Eklenme Tarihi: 16 Aralık 2025

GEO-7 Raporu geleceğin yol haritasını sunuyor

  • UNEP’in Küresel Çevre Görünümü 7 (GEO-7) raporu, iklim krizi, biyoçeşitlilik kaybı ve kirliliğe karşı sistemsel dönüşüm çağrısı yapıyor.

    “İklim krizinin artan tehdidi karşısında ekonomiyi ve çevreyi yeniden şekillendirmek için ‘birbirine bağlı, toplumun tamamını ve devletin tüm kademelerini kapsayan’ bir yaklaşım, elimizdeki tek seçenek olmayı sürdürüyor.” Bu uyarı, Birleşmiş Milletler Çevre Programı’nın (UNEP) Küresel Çevre Görünümü 7 raporu ‘Seçtiğimiz Gelecek’te yer alıyor. Raporda, sağlıklı bir gezegen ve ‘herkes için refah’ adına küresel bir yön değişikliği çağrısı yapılıyor. 82 ülkeden 287 bilim insanının hazırladığı rapor, ülkelerin enerji ve gıda gibi sistemleri dönüştürmek için bir araya gelmediği takdirde iklim değişikliğinin tetikleyeceği yıkıcı etkileri ayrıntılandırıyor.
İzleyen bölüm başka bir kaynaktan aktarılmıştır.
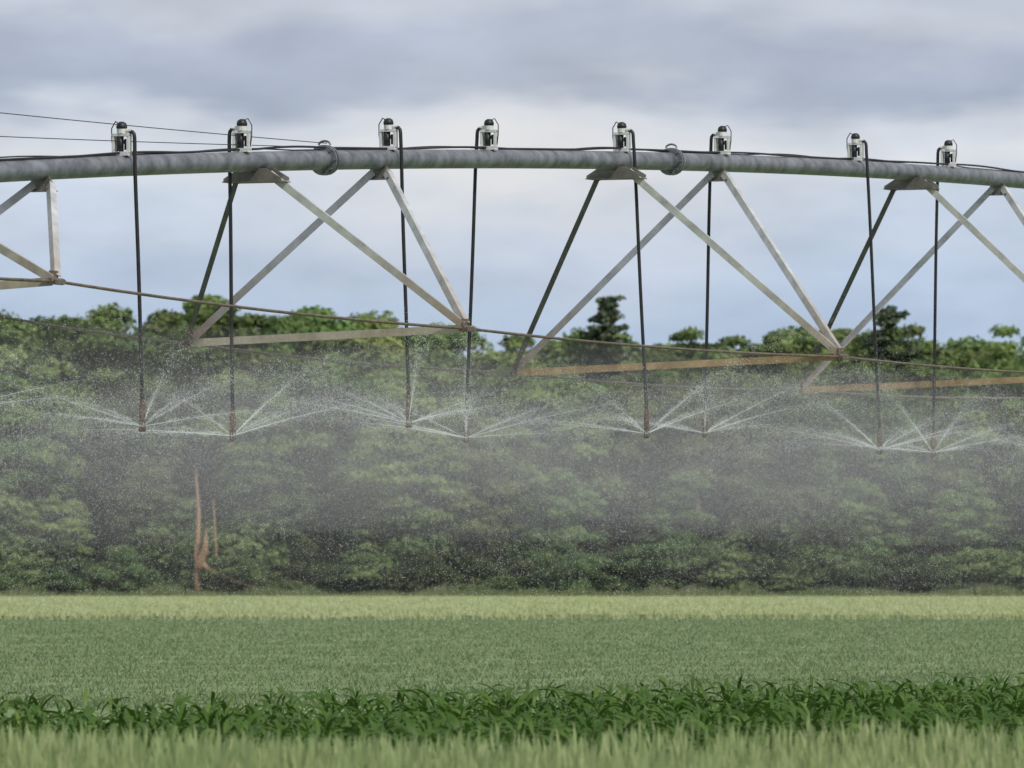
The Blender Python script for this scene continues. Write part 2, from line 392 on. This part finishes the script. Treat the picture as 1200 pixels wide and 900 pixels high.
# valve units + drops
drops=[(-2.26,1,.045,2.318),(-.25,-1,-.05,2.285),(2.386,1,.05,2.43),(4.325,-1,.075,2.35),(7.07,1,.10,2.43),(9.30,-1,.04,2.478),(12.48,1,.105,2.38),(14.87,-1,.03,2.393),
       (-4.9,-1,.04,2.35),(-7,1,.05,2.35),(17.4,1,.1,2.4),(19.6,-1,.05,2.4),(22.3,1,.08,2.4),(24.6,-1,.04,2.4)]
wh=Acc();bk=Acc();hs_=Acc();br=Acc();tips=[]
for s,sd,sw,zb in drops:
    b=pz(s)+PR
    c=lambda t,z,q=0: L(s+q,t,b+z)
    obox(wh,c(0,.012),A,NN,UP,.07,.13,.03)
    for q in(-.06,.06):
        obox(wh,c(q,.085),A,NN,UP,.05,.018,.13)
    obox(wh,c(0,.15),A,NN,UP,.055,.138,.02)
    obox(wh,c(0,.10,.02),A,NN,UP,.01,.09,.03)
    tube(wh,[c(0,.16),c(0,.195)],.036,12); tube(wh,[c(.03*sd,.18),c(.08*sd,.18)],.016,8)
    tube(bk,[c(-.012,.03),c(-.012,.14)],.026,12)
    tube(bk,[c(.032,.04),c(.032,.12)],.010,8)
    tube(bk,[c(0,.195),c(0,.21),c(0,.235),c(0,.247)],[.038,.042,.034,.015],14)
    tube(bk,[c(-.02*sd,.235,-.02),c(-.05*sd,.25),c(-.082*sd,.20),c(-.082*sd,.12),c(-.07*sd,.04)],.0045,6)
    bt=.125*sd+sw*sd if sd>0 else -.125-sw
    pts=[c(.065*sd,.172),c(.088*sd,.17),c(.1*sd,.155),c(.104*sd,.13),c(.106*sd,.08)]
    ztop=b+.08; n=14
    for k in range(1,n+1):
        t=k/n; e=.106*sd+(bt-.106*sd)*t
        pts.append(L(s,e+.004*math.sin(t*6+s)*(1-t),ztop+(zb+.2-ztop)*t))
    tube(hs_,pts,.0145,9)
    q=lambda z:L(s,bt,zb+z)
    tube(br,[q(.22),q(.17)],.020,10); tube(br,[q(.17),q(.08)],[.024,.024],10); tube(br,[q(.08),q(.05)],[.018,.014],10)
    for k in range(3):
        an=k*2.1; o=NN*(.022*math.cos(an))+A*(.022*math.sin(an)); tube(br,[q(.07)+o,q(.0)+o],.004,5)
    tube(br,[q(.015),q(.0),q(-.02)],[.012,.032,.02],12)
    tips.append(q(.02))
wh.obj("valve_bodies",M_white,piv); bk.obj("valve_solenoids",M_black,piv,True); hs_.obj("drop_hoses",M_black,piv,True); br.obj("sprinkler_heads",M_brass,piv)
a=Acc(); pts=[]
for s in np.arange(-11,34,.12):
    pts.append(L(s,.02*math.sin(s*1.3),dz=PR+.008+.012*max(0,math.sin(s*2.1+.5*math.sin(s)))+.012*max(0,math.sin(s*.9+1))))
tube(a,pts,.009,7)
pts=[L(s,-.03,dz=PR+.005+.02*max(0,math.sin(s*1.7+2))) for s in np.arange(-11,34,.15)]
tube(a,pts,.006,6); a.obj("control_cable",M_black,piv,True)
a=Acc()
for z1,z0,w in((4.50,.13,.0035),(4.16,.10,.0035)):
    p=L(1.25,0,dz=z0); q=L(-11,0,z1); pts=[]
    for k in range(17):
        t=k/16; x=p.lerp(q,t); x.z-=.12*t*(1-t); pts.append(x)
    tube(a,pts,w,6)
a.obj("stay_cables",M_black,piv)
for s0 in(-11.5,34):
    a=Acc(); w=Acc()
    for sd in(-1,1):
        for q in(-.25,.25): tube(a,[L(s0+q,0,dz=-.1),L(s0,sd*1.7,.75)],.045,8)
    tube(a,[L(s0,-1.9,.72),L(s0,1.9,.72)],.08,8)
    tube(a,[L(s0,0,dz=0),L(s0,0,dz=1.2)],.03,8)
    for sd in(-1,1):
        c=L(s0,sd*1.7,.6)
        ring=[c+NN*(.47*math.cos(k*math.pi/12))+UP*(.47*math.sin(k*math.pi/12)) for k in range(25)]
        tube(w,ring,.13,10,False); tube(a,[c-A*.08,c+A*.08],.35,18)
    a.obj("tower_frame",M_strut,piv); w.obj("tower_tyres",M_tyre,piv,True)
# ---------------------------------------------------------------- water
def water_mat(name,col=(.86,.89,.91)):
    m=bpy.data.materials.new(name); m.use_nodes=True; nt=m.node_tree; nt.nodes.clear()
    o=nd(nt,'ShaderNodeOutputMaterial'); df=nd(nt,'ShaderNodeBsdfDiffuse'); df.inputs[0].default_value=(*col,1)
    tl=nd(nt,'ShaderNodeBsdfTranslucent'); tl.inputs[0].default_value=(*col,1)
    m1=nd(nt,'ShaderNodeMixShader'); m1.inputs[0].default_value=.42
    l=nt.links.new; l(df.outputs[0],m1.inputs[1]); l(tl.outputs[0],m1.inputs[2]); l(m1.outputs[0],o.inputs[0])
    return m
M_drop=water_mat("water_droplets")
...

    İklim değişikliği 2050’ye kadar küresel milli geliri yüzde 4 azaltacak
    Birleşmiş Milletler Çevre Programı İcra Direktörü Inger Andersen, “Mevcut yolda kalmayı seçersek, yani ekonomilerimizi fosil yakıtlarla çalıştırmaya, ham kaynakları çıkarmaya, doğayı yok etmeye, çevreyi kirletmeye devam edersek, zararlar katlanır” dedi. Raporda, iklim değişikliğinin 2050’ye kadar küresel yıllık GSYH’yi (Gayrı Safi Yurtiçi Hasıla) yüzde 4 azaltacağı, milyonlarca cana mal olacağı ve zorunlu göçü tırmandıracağı uyarısında bulunuluyor. İklim değişikliğinin ‘Birbirine bağlı krizi’ ele alınmadıkça, Amazon yağmur ormanlarında gerileme ile buz tabakalarının çöküşü de neredeyse gerçeğe dönüşecek; gıda bulunabilirliği azalacak ve yüz milyonlarca hektar daha doğal alan kaybedilecek. Ancak uygun düzeyde yatırımla 2050’ye kadar yaklaşık 9 milyon erken ölüm önlenebilir; bunların büyük bölümü hava kirliliğinin azalmasına bağlanır. Yaklaşık 200 milyon kişi de aşırı yoksulluktan kurtulur, 300 milyon kişi güvenli biçimde yönetilen su kaynaklarına erişebilir. Raporda, bunun önemli başlangıç maliyetleri gerektireceği ancak bu yolun küresel makroekonomik faydalarının 2050’den itibaren görülmeye başlanacağı ve 2070 itibarıyla yılda 20 trilyon dolara (yaklaşık 17,19 trilyon euro) ulaşacağı da belirtiliyor.

    Dünya iklim eylemine nasıl yatırım yapabilir?
    Inger Andersen, “Bu yeni yolculuk, ekonomik refahın ölçütü olarak GSYH’nın ötesine geçmekle başlıyor” dedi. Bilim insanları, insan ve doğal sermayenin sağlığını da izleyen kapsayıcı göstergelerin, ekonomik ve iş dünyası kararlarını yönlendirmede çok daha etkili olduğunu savunuyor. Bilim insanları ayrıca ‘Malzeme ayak izlerini azaltan’ döngüsel ekonomi modellerine geçiş ve enerji sisteminin hızla karbondan arındırılması çağrısı yaptılar. Bu ise, sera gazlarına en çok katkıda bulunan fosil yakıtlardan uzaklaşmayı gerektiriyor. Ve bu da hiç kolay bir iş değil. Bu yılın başlarında, sözde petrol devletleri, COP30’un (2025 Birleşmiş Milletler İklim Değişikliği Konferansı) nihai anlaşmasına fosil yakıtların aşamalı olarak terk edilmesi, yol haritasının dahil edilmesini engelledi; bu da daha yeşil bir enerji geleceğine giden yolun artık BM’nin yetki alanının dışında kaldığı anlamına geliyor. Sürdürülebilir beslenme alışkanlıklarına geçiş, israfın azaltılması, tarımsal uygulamaların iyileştirilmesi ve bozulmuş ekosistemler onarılırken korunan alanların genişletilmesi de değişimin temel itici güçleri olarak belirlendi. Andersen sözlerini şöyle tamamladı: “Değişim her zaman zordur, böylesine büyük ölçekte olduğunda daha da zor. Ama değişmek zorundayız. İnsanlığın önünde iki gelecek var. Doğru olanı seçelim.”